Nonostante gli scioperi, la precettazione per il lavoro in Germania continuò, coinvolgendo anche le maestranze delle grandi fabbriche vicentine, però la questione femminile venne accantonata. Il 17 aprile 1944, il segretario del Pfr, Alessandro Pavolini, comunicò a tutti i capi delle province che la precettazione delle donne era sospesa, rimanendo favorita, specie per le contadine, la domanda volontaria di partire per la Germania.

L’8 maggio partirono coattivamente 80 operai della Marzotto, divisi in due gruppi: uno raggiunse la destinazione di Maltheuern/Brüx (Most), nella regione dei Sudeti, e venne impiegato presso la Sudetenländische Treibstoffwerke A.G.; l’altro la località di Vorwohle, a venti chilometri di Holzminden, nella Bassa Sassonia e venne impiegato alla Portland Cement Fabrik [13 e 14 – Archivio privato Cracco, Diario; 15-18 – ACVa, b. 525, 1944, fasc. Mobilitazione per lavoro obbligatorio]

Di quell’esperienza – la precettazione, la partenza forzata e la vita in fabbrica – Giovanni Cracco scrisse un diario, mentre di Igino Spiller, tra le carte dell’archivio comunale è rimasta una lettera scritta ai famigliari nell’agosto del 1944:

Vorwohle 16-8

Caro papà e fratello

Vengo con questa mia fandoti sapere il mio ottimo stato di salute sperando un simile sia di voi tutti e dei fratelli lontani. Di notizie non ho niente da scrivervi, qui è sempre la solita vita. Non ho ancora ricevuto posta da voi, l’ultima lettera ricevuta è stata quella dei cartamenti. Ancora a proposito di cuelle carte non mi aspetta niente, la lontananza famiglia spetta solo ai coniugati. Posta da miei fratelli ancora niente, spero riceviate voi. Ho scritto a Maria Catinella Ida ed altri e dopo tre mesi che sono qui ho ricevuto soltanto 3 lettere vostre, non gira la posta o sono tutti morti? Spero di no. Ad ogni modo salutatemeli tutti. Come vi ho scritto in un’altra cartolina, vi ho spedito 100 marchi spero vi arrivano. Saluti a Cleto, se è ancora a Vicenza Rino Giovanni e piccole. Salutatemi la famiglia Lora. Altro non ho da dirvi. Sempre in gamba e coraggio sperando arrivederci in presto vi saluto vostro aff. Figlio e fratello

Igino

Ho appena ricevuto una lettera da Cleto da Ravenna in data 27.7. Sta bene.

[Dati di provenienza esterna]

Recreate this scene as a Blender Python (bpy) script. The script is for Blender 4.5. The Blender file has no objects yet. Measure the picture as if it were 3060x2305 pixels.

[19-20 – ACVa, b. 525, 1944, fasc. Mobilitazione per lavoro obbligatorio].

Contro la precettazione del lavoro, il movimento della resistenza reagì fin da subito, organizzando talora azioni eclatanti, tal altra anche violente. A Valdagno il bidello comunale, incaricato della consegna a domicilio delle cartoline precetto venne arrestato dai partigiani e rilasciato con l’ingiunzione di attendere ad altri lavori, pena la vita.

Il 12 giugno 1944, mentre una ventina di giovani di San Vito di Leguzzano venivano scortati a Schio da militi fascisti, i partigiani nascosti dietro le siepi della strada assaltarono la scorta con la quale ingaggiarono uno scontro a fuoco, diventato più duro per l’arrivo di alcuni tedeschi di rinforzo [21-22 – APSVL, Cronistorico 8.VI.1944]

Una parte dei giovani si sbandò, ma alla fine furono raggruppati quasi tutti e inviati in carcere a San Biagio, a Vicenza, da dove vennero avviati al lavoro in Germania. Ferdinando Casarotto, ad esempio, fu mandato nello stesso stabilimento dei lavoratori di Valdagno, i Sudetenländische Treibstoffwerke a Oberleutensdorf (oggi Litvínov) – Circondario di Brüx; Luigi Bertoldi al 11a Wohnlager 31 über Brüx come elettricista; altri come Umberto Sette e Giuseppe Veronese a Salisburgo, rispettivamente come meccanico e macchinista [23 – Archivio privato Casarotto, Werksausweis di Casarotto Ferdinando ; 24 – APSVL, Foto dei reduci con il parroco, don Fracca, 1946].

PAROLE DI STORIA

La precettazione per il lavoro obbligatorio per la Germania suscitò malcontento, proteste e scioperi nelle maggiori industrie vicentine.

Le misure repressive adottate dall’occupante germanico contro gli operai delle industrie Pellizzari.

La reazione della Resistenza alla precettazione forzata della manodopera.